## WORK TO COMPLETE
Retype the data below without altering anything.

::::

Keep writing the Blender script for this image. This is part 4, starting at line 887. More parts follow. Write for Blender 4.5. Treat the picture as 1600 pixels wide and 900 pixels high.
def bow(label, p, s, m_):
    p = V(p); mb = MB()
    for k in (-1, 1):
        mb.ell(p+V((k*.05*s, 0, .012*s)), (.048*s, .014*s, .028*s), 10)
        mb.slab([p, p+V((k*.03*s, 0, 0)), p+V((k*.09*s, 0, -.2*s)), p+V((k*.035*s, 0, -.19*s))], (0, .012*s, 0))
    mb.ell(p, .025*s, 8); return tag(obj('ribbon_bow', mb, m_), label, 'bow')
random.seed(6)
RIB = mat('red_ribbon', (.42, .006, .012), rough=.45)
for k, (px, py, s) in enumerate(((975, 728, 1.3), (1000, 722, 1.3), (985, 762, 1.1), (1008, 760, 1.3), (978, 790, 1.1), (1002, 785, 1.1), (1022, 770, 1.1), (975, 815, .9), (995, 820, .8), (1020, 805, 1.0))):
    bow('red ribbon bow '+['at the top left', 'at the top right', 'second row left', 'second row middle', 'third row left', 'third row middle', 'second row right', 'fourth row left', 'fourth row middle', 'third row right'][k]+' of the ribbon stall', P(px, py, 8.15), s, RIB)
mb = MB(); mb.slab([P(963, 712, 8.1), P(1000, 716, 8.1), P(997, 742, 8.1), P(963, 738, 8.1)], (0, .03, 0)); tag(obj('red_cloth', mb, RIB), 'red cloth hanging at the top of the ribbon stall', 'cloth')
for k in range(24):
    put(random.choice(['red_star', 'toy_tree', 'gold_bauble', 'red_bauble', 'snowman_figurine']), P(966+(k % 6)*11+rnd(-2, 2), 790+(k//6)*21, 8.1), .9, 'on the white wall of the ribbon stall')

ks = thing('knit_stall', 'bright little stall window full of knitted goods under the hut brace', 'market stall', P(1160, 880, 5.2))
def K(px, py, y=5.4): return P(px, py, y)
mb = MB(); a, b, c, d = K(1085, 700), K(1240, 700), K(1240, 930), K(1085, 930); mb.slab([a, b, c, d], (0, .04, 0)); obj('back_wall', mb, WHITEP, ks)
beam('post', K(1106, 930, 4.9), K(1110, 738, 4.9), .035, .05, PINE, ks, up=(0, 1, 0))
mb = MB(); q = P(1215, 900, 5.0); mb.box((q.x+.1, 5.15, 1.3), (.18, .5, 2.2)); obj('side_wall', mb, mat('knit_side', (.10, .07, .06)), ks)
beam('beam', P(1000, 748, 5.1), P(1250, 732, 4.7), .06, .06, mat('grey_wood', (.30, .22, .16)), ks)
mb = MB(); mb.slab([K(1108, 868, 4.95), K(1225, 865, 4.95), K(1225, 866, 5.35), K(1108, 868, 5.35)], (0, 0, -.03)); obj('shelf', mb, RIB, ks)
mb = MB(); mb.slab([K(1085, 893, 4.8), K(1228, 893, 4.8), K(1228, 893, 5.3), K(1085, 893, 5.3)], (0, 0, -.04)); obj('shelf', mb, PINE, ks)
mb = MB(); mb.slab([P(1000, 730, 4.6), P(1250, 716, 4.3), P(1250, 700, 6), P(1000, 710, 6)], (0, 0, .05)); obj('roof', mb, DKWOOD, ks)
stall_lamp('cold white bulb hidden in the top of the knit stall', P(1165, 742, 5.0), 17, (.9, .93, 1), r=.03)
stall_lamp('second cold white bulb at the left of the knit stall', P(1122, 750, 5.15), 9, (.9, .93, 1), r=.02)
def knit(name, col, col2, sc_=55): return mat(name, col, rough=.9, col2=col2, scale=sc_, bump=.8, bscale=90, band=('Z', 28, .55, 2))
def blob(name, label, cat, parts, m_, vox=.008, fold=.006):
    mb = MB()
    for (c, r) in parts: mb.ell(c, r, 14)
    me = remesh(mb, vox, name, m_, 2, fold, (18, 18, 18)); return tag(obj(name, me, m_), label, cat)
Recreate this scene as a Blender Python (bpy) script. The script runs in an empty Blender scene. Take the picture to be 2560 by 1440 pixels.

::::

## WRITTEN RESPONSE
Keep writing the Blender script for this image. This is part 4, starting at line 887. More parts follow. Write for Blender 4.5. Treat the picture as 1600 pixels wide and 900 pixels high.
def bow(label, p, s, m_):
    p = V(p); mb = MB()
    for k in (-1, 1):
        mb.ell(p+V((k*.05*s, 0, .012*s)), (.048*s, .014*s, .028*s), 10)
        mb.slab([p, p+V((k*.03*s, 0, 0)), p+V((k*.09*s, 0, -.2*s)), p+V((k*.035*s, 0, -.19*s))], (0, .012*s, 0))
    mb.ell(p, .025*s, 8); return tag(obj('ribbon_bow', mb, m_), label, 'bow')
random.seed(6)
RIB = mat('red_ribbon', (.42, .006, .012), rough=.45)
for k, (px, py, s) in enumerate(((975, 728, 1.3), (1000, 722, 1.3), (985, 762, 1.1), (1008, 760, 1.3), (978, 790, 1.1), (1002, 785, 1.1), (1022, 770, 1.1), (975, 815, .9), (995, 820, .8), (1020, 805, 1.0))):
    bow('red ribbon bow '+['at the top left', 'at the top right', 'second row left', 'second row middle', 'third row left', 'third row middle', 'second row right', 'fourth row left', 'fourth row middle', 'third row right'][k]+' of the ribbon stall', P(px, py, 8.15), s, RIB)
mb = MB(); mb.slab([P(963, 712, 8.1), P(1000, 716, 8.1), P(997, 742, 8.1), P(963, 738, 8.1)], (0, .03, 0)); tag(obj('red_cloth', mb, RIB), 'red cloth hanging at the top of the ribbon stall', 'cloth')
for k in range(24):
    put(random.choice(['red_star', 'toy_tree', 'gold_bauble', 'red_bauble', 'snowman_figurine']), P(966+(k % 6)*11+rnd(-2, 2), 790+(k//6)*21, 8.1), .9, 'on the white wall of the ribbon stall')

ks = thing('knit_stall', 'bright little stall window full of knitted goods under the hut brace', 'market stall', P(1160, 880, 5.2))
def K(px, py, y=5.4): return P(px, py, y)
mb = MB(); a, b, c, d = K(1085, 700), K(1240, 700), K(1240, 930), K(1085, 930); mb.slab([a, b, c, d], (0, .04, 0)); obj('back_wall', mb, WHITEP, ks)
beam('post', K(1106, 930, 4.9), K(1110, 738, 4.9), .035, .05, PINE, ks, up=(0, 1, 0))
mb = MB(); q = P(1215, 900, 5.0); mb.box((q.x+.1, 5.15, 1.3), (.18, .5, 2.2)); obj('side_wall', mb, mat('knit_side', (.10, .07, .06)), ks)
beam('beam', P(1000, 748, 5.1), P(1250, 732, 4.7), .06, .06, mat('grey_wood', (.30, .22, .16)), ks)
mb = MB(); mb.slab([K(1108, 868, 4.95), K(1225, 865, 4.95), K(1225, 866, 5.35), K(1108, 868, 5.35)], (0, 0, -.03)); obj('shelf', mb, RIB, ks)
mb = MB(); mb.slab([K(1085, 893, 4.8), K(1228, 893, 4.8), K(1228, 893, 5.3), K(1085, 893, 5.3)], (0, 0, -.04)); obj('shelf', mb, PINE, ks)
mb = MB(); mb.slab([P(1000, 730, 4.6), P(1250, 716, 4.3), P(1250, 700, 6), P(1000, 710, 6)], (0, 0, .05)); obj('roof', mb, DKWOOD, ks)
stall_lamp('cold white bulb hidden in the top of the knit stall', P(1165, 742, 5.0), 17, (.9, .93, 1), r=.03)
stall_lamp('second cold white bulb at the left of the knit stall', P(1122, 750, 5.15), 9, (.9, .93, 1), r=.02)
def knit(name, col, col2, sc_=55): return mat(name, col, rough=.9, col2=col2, scale=sc_, bump=.8, bscale=90, band=('Z', 28, .55, 2))
def blob(name, label, cat, parts, m_, vox=.008, fold=.006):
    mb = MB()
    for (c, r) in parts: mb.ell(c, r, 14)
    me = remesh(mb, vox, name, m_, 2, fold, (18, 18, 18)); return tag(obj(name, me, m_), label, cat)
Recreate this scene as a Blender Python (bpy) script. The script runs in an empty Blender scene. Take the picture to be 2560 by 1440 pixels.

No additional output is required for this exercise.